The Nord Buds don’t look as cheap as they cost: the earbud piece is glossy, but the outer stem is matte with a circular chrome accent that doubles as the touch surface for controls. The stems are shaped like popsicle sticks, which is enough to make them feel less like AirPod clones than earlier OnePlus earbuds. You get the status quo trio of silicone tip sizes in the box, and the large pair managed to keep them firmly in my ears with a good seal and decent noise isolation. The latter is an important factor, as the Nord Buds don’t include active noise cancellation, so a tight seal is crucial to cut down on outside clamor. Comfort is an area where I’ve got no complaints; the Nord Buds gave me no soreness or irritation after a couple days of using them at length at the coffee shop and office.

These earbuds have a very bass-forward sound that also emphasizes treble frequencies. The highs are raised a little more than I’d like and can come off sharp on an odd track here and there. That’s something you can dial back with the EQ adjustments on Android, and you’ll probably want to bring up the mids while doing so. The Nord Buds aren’t shy about their smiley face EQ curve, but they still make for pleasant listening. You might be under the assumption that $39 earbuds would sound muffled or indistinct, but the Nord Buds manage to overdeliver in this regard. They lack the fidelity, presence, and detailed soundstage of earbuds in the premium bracket, but if you told me I’d be stuck with these for a few weeks, I wouldn’t be terribly upset about it. That’s a good place for $39 earbuds to be.

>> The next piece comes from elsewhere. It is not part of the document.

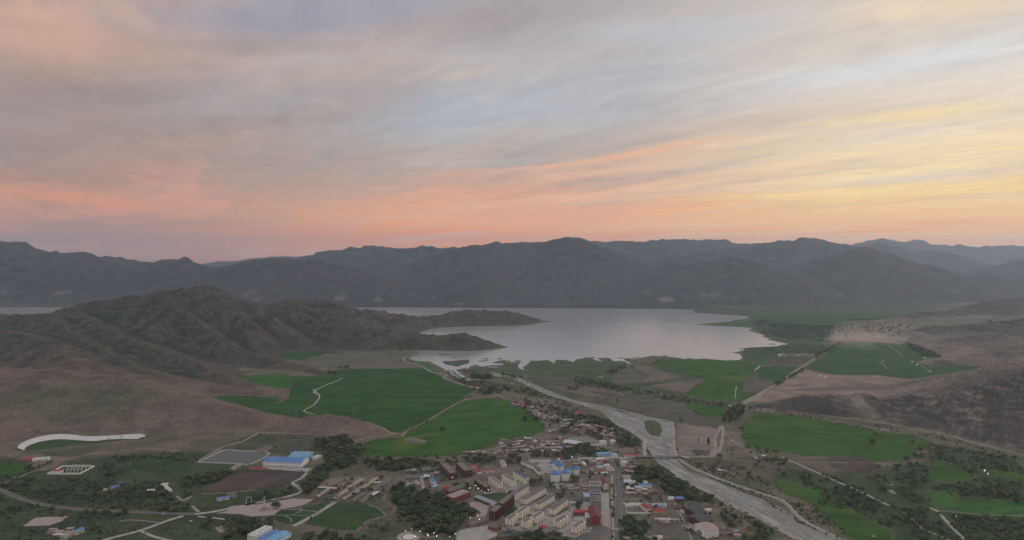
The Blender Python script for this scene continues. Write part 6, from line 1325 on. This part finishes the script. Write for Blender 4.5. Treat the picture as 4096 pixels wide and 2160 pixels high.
lowp = {'broadleaf': [crown_arrays(rg, 64, 'broadleaf', .125) for _ in range(6)], 'poplar': [crown_arrays(rg, 46, 'poplar', .085) for _ in range(3)], 'shrub': [crown_arrays(rg, 22, 'shrub', .30) for _ in range(8)]}

def scatter(poly, per_ha, seed, clump=0.0):
    P = WP(poly); a = np.array(P); x0, y0 = a.min(0); x1, y1 = a.max(0); n = int((x1 - x0) * (y1 - y0) / 1e4 * per_ha)
    r = np.random.RandomState(seed); X = r.uniform(x0, x1, n); Y = r.uniform(y0, y1, n); ok = in_poly(X, Y, P)
    if clump: ok &= fbm(X, Y, 45, 3, seed) + r.uniform(-.25, .25, n) > clump
    return X[ok], Y[ok]
TREES = []   # x, y, height, kind, zone
ZONES = [
 ('C 170,720 330,620 540,690 700,740 1000,790 1050,900 1320,960 1340,1040 1120,1190 1060,1300 800,1300 640,1240 480,1160 400,1130 330,1010 300,870 200,820', 62, (9, 15), 'broadleaf', 'dark leafy tree in the big grove below the workshops', 'trees of the big grove'),
 ('B 820,545 830,470 920,450 1080,430 1120,460 1180,500 1270,540 1240,600 1160,690 1000,750 900,800 870,850 750,945 700,960 690,920 720,840 800,760 900,700 930,620', 58, (10, 15), 'broadleaf', 'leafy tree in the wood behind the factory halls', 'trees of the wood behind the halls'),
 ('B 1230,660 1340,630 1500,640 1811,650 1811,720 1600,735 1450,735 1300,710', 60, (8, 13), 'broadleaf', 'tree in the belt along the near edge of the green field', 'trees of the field-edge belt'),
 ('C 0,300 200,290 500,300 860,310 1100,270 1200,240 1290,320 860,350 560,400 250,420 0,400', 60, (8, 13), 'broadleaf', 'tree in the belt behind the grey workshops', 'trees of the belt behind the workshops'),
 ('C 1190,230 1300,210 1500,230 1700,250 1640,300 1500,330 1400,400 1380,330 1290,300', 55, (8, 12), 'broadleaf', 'tree around the red roofed school', 'trees around the school'),
 ('C 890,560 1000,520 1010,600 960,640 900,620', 60, (9, 13), 'broadleaf', 'tree beside the nearer dark red brick block', 'trees by the dark red blocks'), ('C 1090,640 1220,580 1300,700 1220,720 1100,690', 55, (9, 13), 'broadleaf', 'tree between the red hall and the dark red blocks', 'trees by the red hall'),
 ('D 60,210 290,220 330,300 240,330 100,330', 55, (8, 12), 'broadleaf', 'tree at the corner of the village rows near the silos', 'trees at the village corner'), ('D 390,190 600,190 690,230 690,270 390,262', 60, (9, 13), 'broadleaf', 'tree behind the long warehouse of the silo yard', 'trees behind the warehouse'),
 ('D 700,200 800,200 900,140 1000,120 1050,230 1060,300 900,290 850,260', 55, (9, 14), 'broadleaf', 'tree behind the blue silos', 'trees behind the silos'), ('D 1060,90 1200,80 1300,150 1240,230 1130,200', 55, (9, 14), 'broadleaf', 'tree beside the walled green yard', 'trees of the walled yard'), ('D 1260,160 1490,140 1520,190 1330,185', 60, (8, 12), 'broadleaf', 'tree behind the blue roofed office', 'trees behind the blue roof'),
 ('D 1600,70 1900,80 1900,100 1620,110', 60, (8, 12), 'broadleaf', 'tree on the bank beside the wide river bend', 'trees on the river bend'),
 ('D 400,600 440,530 580,560 560,620 420,650', 60, (8, 12), 'broadleaf', 'tree between the cream blocks and the silos', 'trees between blocks and silos'), ('D 985,520 1060,500 1080,545 1000,570', 70, (10, 14), 'broadleaf', 'round dark tree right beside the front silos', 'trees beside the front silos'), ('D 1040,940 1060,870 1110,880 1120,940', 60, (10, 13), 'broadleaf', 'dark tree beside the grey offices', 'trees beside the offices'),
 ('D 0,1230 200,1280 400,1260 560,1250 590,1320 760,1340 800,1290 940,1300 900,1400 200,1400', 60, (8, 12), 'broadleaf', 'tree in the strip below the small cream blocks', 'trees below the cream blocks'), ('D 1640,1140 1720,1080 2000,1140 2037,1220 1700,1230', 55, (8, 12), 'broadleaf', 'tree in the dark clump east of the main street', 'trees east of the street'), ('D 1640,1250 1850,1240 1900,1330 1700,1358', 40, (7, 11), 'broadleaf', 'tree in the lower clump east of the main street', 'lower trees east of the street'),
 ('E 290,780 330,720 400,690 520,700 640,780 720,850 800,880 900,930 1030,1000 1040,1050 960,1070 880,1010 760,980 620,950 520,900 400,880 300,840', 62, (9, 15), 'broadleaf', 'tree in the riverside wood below the bridge', 'trees of the riverside wood'), ('E 170,1200 300,1180 500,1240 560,1310 600,1380 200,1380', 42, (8, 12), 'broadleaf', 'tree in the gardens at the bottom edge', 'trees of the bottom gardens'),
 ('E 1010,1160 1100,1110 1280,1150 1290,1220 1130,1240', 45, (7, 11), 'broadleaf', 'tree between the stepped row and the river wall', 'trees by the river wall'), ('E 1280,1310 1420,1230 1580,1260 1640,1330 1500,1380 1300,1380', 50, (7, 11), 'broadleaf', 'tree in the bottom corner beside the river', 'trees in the river corner'),
 ('E 140,440 220,420 300,440 370,500 350,515 180,512', 60, (9, 14), 'broadleaf', 'tree on the left bank just above the bridge', 'trees above the bridge'),
 ('A 220,720 260,690 480,655 490,680 380,725 270,745', 45, (6, 9), 'broadleaf', 'tree beside the white sheds near the channel', 'trees by the white sheds'), ('A 1560,850 1640,800 1750,790 2090,740 2090,790 1900,850 1700,880', 52, (8, 13), 'broadleaf', 'dark tree along the edge of the ploughed field', 'trees by the ploughed field'), ('A 1380,1080 1720,1050 1740,1110 1500,1115', 50, (7, 11), 'broadleaf', 'tree in the clump inside the highway junction', 'trees at the junction'),
 ('A 1780,1190 2318,1180 2318,1360 2080,1330 2000,1250 1860,1260', 48, (8, 13), 'broadleaf', 'tree in the dark belt below the western square', 'trees below the western square'), ('B 0,1190 400,1210 500,1260 300,1270 150,1340 0,1350', 48, (8, 13), 'broadleaf', 'tree behind the white three storey building', 'trees behind the white building'), ('B 200,1000 340,940 540,910 600,920 500,990 300,1020', 42, (7, 11), 'broadleaf', 'tree between the ploughed field and the western square', 'trees above the western square'),
 ('B 640,1310 1000,1320 1400,1370 1400,1430 640,1430', 55, (8, 12), 'broadleaf', 'tree in the bottom belt beside the blue roofs', 'trees of the bottom belt'), ('B 1270,1220 1500,1200 1560,1260 1400,1300', 25, (6, 9), 'broadleaf', 'small tree on the park lawn', 'trees on the park lawn'), ('A 860,700 1000,670 1200,780 900,790', 40, (6, 10), 'broadleaf', 'tree between the substation and the meadow', 'trees by the substation'),
 ('A 560,1100 1170,1115 1170,1145 560,1120', 55, (6, 9), 'broadleaf', 'roadside tree along the highway', 'roadside trees along the highway'), ('A 200,1045 560,1075 400,1085 200,1065', 55, (6, 9), 'broadleaf', 'roadside tree near the highway bend', 'roadside trees near the bend'), ('A 740,1240 900,1230 1000,1300 830,1290', 35, (6, 10), 'broadleaf', 'tree behind the cream house with blue roof', 'trees behind the cream house'), ('A 1640,930 1830,900 1840,930 1690,975', 40, (7, 10), 'broadleaf', 'tree beside the dirt junction', 'trees by the dirt junction'),
 ('A 1080,900 1450,880 1600,960 1600,1010 1300,960', 35, (6, 10), 'broadleaf', 'tree in the scrub around the blue roofed house', 'trees round the blue roofed house'),
 ('E 1090,305 1110,260 1200,165 1310,160 1310,215 1190,305', 75, (13, 18), 'poplar', 'tall poplar in the avenue towards the rocky hill', 'poplar avenue'),
 ('I 1380,945 1480,970 1560,1000 1700,1010 1830,1060 1840,1095 1700,1080 1500,1030', 50, (9, 13), 'broadleaf', 'tree on the left bank beside the river village', 'trees by the river village'), ('I 1640,1100 1780,1165 1760,1190 1660,1165', 60, (9, 13), 'broadleaf', 'tree beside the sports ground', 'trees by the sports ground'), ('I 1860,1110 1960,1145 1987,1180 1880,1150', 60, (9, 13), 'broadleaf', 'tree on the bank near the white cube house', 'trees near the white cube house'),
 ('I 740,680 900,690 910,708 740,712', 60, (9, 14), 'broadleaf', 'tree on the wooded islet', 'trees on the wooded islet'), ('I 1150,1020 1210,1020 1210,1040 1150,1040', 60, (9, 13), 'broadleaf', 'tree standing at the edge of the near green field', 'trees at the field edge'), ('I 820,790 1030,780 1040,815 840,835', 40, (8, 12), 'broadleaf', 'tree between the big field and the river', 'trees between field and river'),
 ('I 1440,1110 1510,1100 1500,1150 1450,1150', 60, (8, 12), 'broadleaf', 'tree in the lane by the sports ground', 'trees in the lane'), ('I 1500,1260 1560,1230 1700,1260 1690,1330 1540,1300', 50, (9, 13), 'broadleaf', 'tree in the walled garden', 'trees in the walled garden'),
 ('F 1400,520 1560,570 1600,620 1450,600', 40, (7, 11), 'broadleaf', 'tree in the clump below the rocky hill road', 'trees below the rocky hill'), ('F 1690,690 1860,720 1830,780 1700,740', 45, (8, 12), 'broadleaf', 'tree in the dark clump among the eastern meadows', 'trees among the eastern meadows'), ('F 1880,880 2254,930 2254,1060 1950,980', 45, (8, 12), 'broadleaf', 'tree in the dense corner wood of the eastern meadows', 'trees of the eastern wood'),
 ('F 830,800 1000,840 1300,930 1350,1000 1280,1040 1000,930', 45, (8, 12), 'broadleaf', 'tree beside the bright pools on the right bank', 'trees by the pools'), ('F 1180,600 1330,580 1360,640 1180,650', 30, (8, 12), 'broadleaf', 'tree at the corner of the right green field', 'trees by the right field'), ('F 350,1000 500,990 780,1050 850,1100 700,1090 400,1050', 30, (7, 11), 'broadleaf', 'tree between the river road and the eastern meadow', 'trees by the river road'),
 ('F 500,880 560,900 780,960 760,990 540,930', 40, (7, 11), 'broadleaf', 'tree along the straight field track', 'trees by the field track'),
 ('D 130,620 400,660 420,720 300,760 120,760', 22, (6, 10), 'broadleaf', 'tree in the courts behind the longest cream block', 'trees in the upper courts'), ('D 640,620 900,700 1000,760 980,880 800,800 740,720', 24, (6, 10), 'broadleaf', 'tree on the waste ground beside the cream blocks', 'trees on the waste ground'),
 ('D 1500,480 1540,480 1555,1340 1530,1340', 90, (4, 6), 'broadleaf', 'small street tree along the main street', 'street trees'), ('E 200,780 300,760 420,880 500,940 240,940', 20, (6, 10), 'broadleaf', 'tree among the shops east of the street', 'trees among the shops'), ('E 600,880 760,960 900,1080 840,1090 700,1020', 30, (6, 10), 'broadleaf', 'tree around the house with the blue roof', 'trees round the blue roofed house by the river'),
 ('I 1060,880 1500,960 1900,1090 1880,1160 1500,1080 1200,1000', 20, (6, 11), 'broadleaf', 'tree between the houses of the river village', 'trees in the river village'), ('C 400,380 880,380 880,640 420,640', 12, (6, 9), 'broadleaf', 'tree between the workshops', 'trees between the workshops'), ('B 840,800 1450,790 1440,1000 850,990', 10, (5, 9), 'broadleaf', 'tree between the market rows', 'trees between the market rows'),
 ('F 620,320 1000,400 1400,520 2254,650 2254,760 1700,720 1400,620 1100,480', 9, (5, 10), 'broadleaf', 'tree scattered below the rocky hill', 'scattered trees below the rocky hill'), ('F 150,740 600,830 1100,1080 1500,1100 2254,1200 2254,1400 1200,1400 700,1080 300,900', 12, (5, 10), 'broadleaf', 'tree scattered over the right bank meadows', 'scattered trees on the right bank'), ('A 0,800 500,810 1100,840 1450,850 1600,1010 1200,1080 560,1040 0,890', 14, (4, 8), 'broadleaf', 'tree scattered over the western scrub', 'scattered trees of the western scrub'), ('A 0,990 560,1100 1100,1190 700,1180 300,1150 0,1220', 12, (4, 8), 'broadleaf', 'tree scattered below the highway', 'scattered trees below the highway'), ('E 760,660 1100,660 1500,640 1700,760 1500,830 1100,790', 10, (5, 9), 'broadleaf', 'tree on the rough ground across the river', 'trees across the river'),
 ('D 1000,250 1600,250 1600,480 1000,560', 9, (5, 9), 'broadleaf', 'tree in the yards near the crossroads', 'trees near the crossroads'), ('E 200,640 620,700 800,1000 600,1150 220,1150', 10, (5, 9), 'broadleaf', 'tree in the gardens east of the main street', 'trees in the eastern gardens'), ('I 950,1180 1480,1165 1560,1290 1000,1300', 7, (5, 9), 'broadleaf', 'tree in the village rows', 'trees in the village rows'), ('E 600,960 1000,1060 1250,1250 1300,1358 820,1358', 10, (5, 9), 'broadleaf', 'tree around the stepped row of dark roofs', 'trees round the stepped row'),
 ('K 590,352 900,346 905,350 590,357', 90, (10, 14), 'poplar', 'far tree in the row before the distant green field', 'far tree row'), ('J 1310,272 1720,290 1987,300 1987,330 1700,330 1400,282', 12, (8, 12), 'broadleaf', 'far tree in the lakeside belt', 'far lakeside belt'), ('J 1400,330 1500,350 1660,392 1640,402 1480,365', 22, (8, 12), 'broadleaf', 'far tree behind the lake shore', 'far shore trees'),
 ('K 1075,530 1200,565 1350,640 1200,632 1090,560', 45, (9, 13), 'broadleaf', 'far tree in the grove on the far plain', 'grove on the far plain'), ('K 350,640 560,520 575,525 380,650', 60, (8, 12), 'broadleaf', 'roadside tree on the far lake road', 'far lake road trees'), ('K 50,850 270,735 290,740 60,860', 60, (7, 10), 'broadleaf', 'roadside tree on the road to the far village', 'far village road trees'),
 ('K 480,400 900,370 1130,400 1000,480 600,500', 5, (8, 12), 'broadleaf', 'far tree in the distant village', 'far village trees'), ('J 0,705 200,735 460,795 440,803 200,775 0,735', 35, (6, 10), 'broadleaf', 'tree along the stream on the right bank', 'stream trees'), ('J 240,655 340,625 420,600 425,615 350,650 260,690', 45, (6, 9), 'broadleaf', 'tree along the winding brook', 'brook trees'), ('J 470,800 800,870 1100,900 1200,920 1190,930 800,885', 30, (5, 9), 'broadleaf', 'tree in the hedge of the fallow field', 'hedge trees'),
 ('I 960,670 1150,698 1250,698 1180,712 980,690', 45, (7, 10), 'broadleaf', 'tree along the right river bank upstream', 'upstream bank trees'), ('I 1100,790 1210,790 1215,810 1110,812', 40, (7, 11), 'broadleaf', 'tree on the left bank upstream', 'left bank trees upstream'), ('I 1220,830 1300,845 1530,900 1600,930 1500,905 1300,860', 35, (5, 8), 'broadleaf', 'small tree along the embankment', 'embankment trees'), ('I 1490,770 1590,780 1600,805 1500,800', 40, (7, 10), 'broadleaf', 'tree on the brown fallow strip', 'fallow strip trees'),
 ('H 880,910 950,905 955,925 885,930', 40, (8, 12), 'broadleaf', 'tree at the far corner of the big field', 'far field corner trees'), ('H 800,950 880,955 870,975 810,968', 40, (8, 12), 'broadleaf', 'tree where the hill meets the big field', 'hill foot trees'),
]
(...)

The Nord Buds are quite comfortable.

The no-frills, matte charging case for the Nord Buds avoids any flimsiness; its pill-shaped lid has a sturdy mechanism and no annoying wiggle. But the case is on the taller side. No matter which way you slide it into a pocket, there’s going to be some bulge. Hopefully OnePlus can shave off some millimeters next time. The magnets do a competent job of holding the earbuds in place, though you can shake them loose with some force. The case charges over USB-C, and to absolutely no one’s surprise considering the $39 asking price, there’s no wireless charging on offer. But, on the plus side, it charges quickly. OnePlus claims you can get five hours of playback after just 10 minutes of charging time.

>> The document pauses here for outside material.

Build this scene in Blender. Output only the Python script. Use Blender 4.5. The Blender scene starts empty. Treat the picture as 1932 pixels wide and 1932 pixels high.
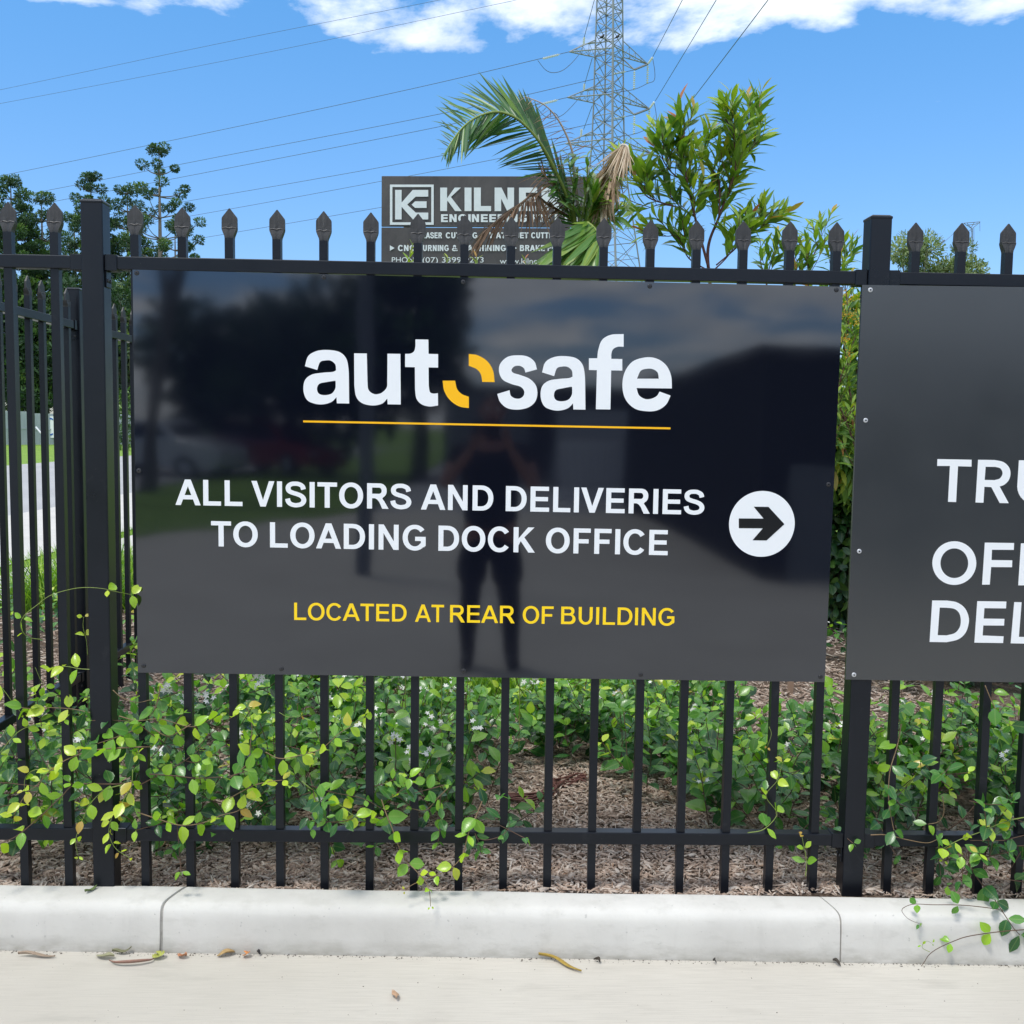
import bpy, math, random
import numpy as np
from mathutils import Vector, Matrix
from mathutils.geometry import tessellate_polygon
random.seed(7); RNG = np.random.default_rng(7)
SC = bpy.context.scene; COL = SC.collection; PI = math.pi

# ------------------------------------------------------------------ camera
CP, CY, CR = 0.0828, 0.0262, 0.0149
CAM = np.array([0.0, -3.138, 1.6]); FL = 1932.0
_F = np.array([math.sin(CY)*math.cos(CP), math.cos(CY)*math.cos(CP), -math.sin(CP)])
_R = np.cross(_F, [0, 0, 1]); _R /= np.linalg.norm(_R); _U = np.cross(_R, _F)
_R2 = _R*math.cos(CR)+_U*math.sin(CR); _U2 = -_R*math.sin(CR)+_U*math.cos(CR)
cam = bpy.data.objects.new('camera', bpy.data.cameras.new('camera')); COL.objects.link(cam)
cam.matrix_world = Matrix([[_R2[i], _U2[i], -_F[i], CAM[i]] for i in range(3)]+[[0, 0, 0, 1]])
cam.data.sensor_width = 36; cam.data.lens = 36.0; cam.data.clip_start = 0.02; cam.data.clip_end = 5000
SC.camera = cam

# ------------------------------------------------------------------ sky, sun, exposure
SUN_EL, SUN_AZ = math.radians(64), math.radians(222)     # azimuth clockwise from +Y: behind the viewer, to the left
SC.view_settings.view_transform = 'Standard'; SC.view_settings.look = 'None'
SC.view_settings.gamma = 1.0; SC.view_settings.use_curve_mapping = False
SC.view_settings.exposure = 0.70
sun = bpy.data.objects.new('sun', bpy.data.lights.new('sun', 'SUN')); COL.objects.link(sun)
sun.data.energy = 1.5; sun.data.angle = math.radians(12); sun.data.color = (1.0, 0.965, 0.91)
_sd = Vector((math.sin(SUN_AZ)*math.cos(SUN_EL), math.cos(SUN_AZ)*math.cos(SUN_EL), math.sin(SUN_EL)))
sun.rotation_euler = _sd.to_track_quat('Z', 'Y').to_euler()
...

OnePlus says the Nord Buds can hit up to seven hours of continuous playback, and my time with them so far hasn’t given me reason to question that estimate. The case will get you another 30 hours of total listening time.

The earbuds can last for up to seven hours on a charge.

There’s got to be a consequential downside somewhere for $39 earbuds, right? Of course there is, and with the Nord Buds, that weakness is mic performance. You’re just not going to want to use these for voice calls or Zoom meetings. They’re not competent at the task, with people reporting that my voice sounded garbled and hard to make out on test calls if I was anywhere with even moderate background noise. It’s also disappointing that while the Nord Buds support OnePlus’ proprietary quick pair, they don’t take advantage of Google’s Fast Pair for instant setup with many other Android phones.

But those are really the only failures on the Nord Buds report card. Their Bluetooth 5.2 connection has been reliable, and the earbuds never got in the way or exhibited frustrating bugs over several days of use. They cover the basics admirably, are a solid budget effort, and lend more credibility to the Nord lineup. Even if the Nord Buds end up mainly appealing to the OnePlus faithful, they’re a good value at 39 bucks that, in the words of my colleague Allison Johnson, can make you feel like you’re getting away with something — just like other Nord hardware. And even if I have the urge to say “nanu nanu” every time I mention their name.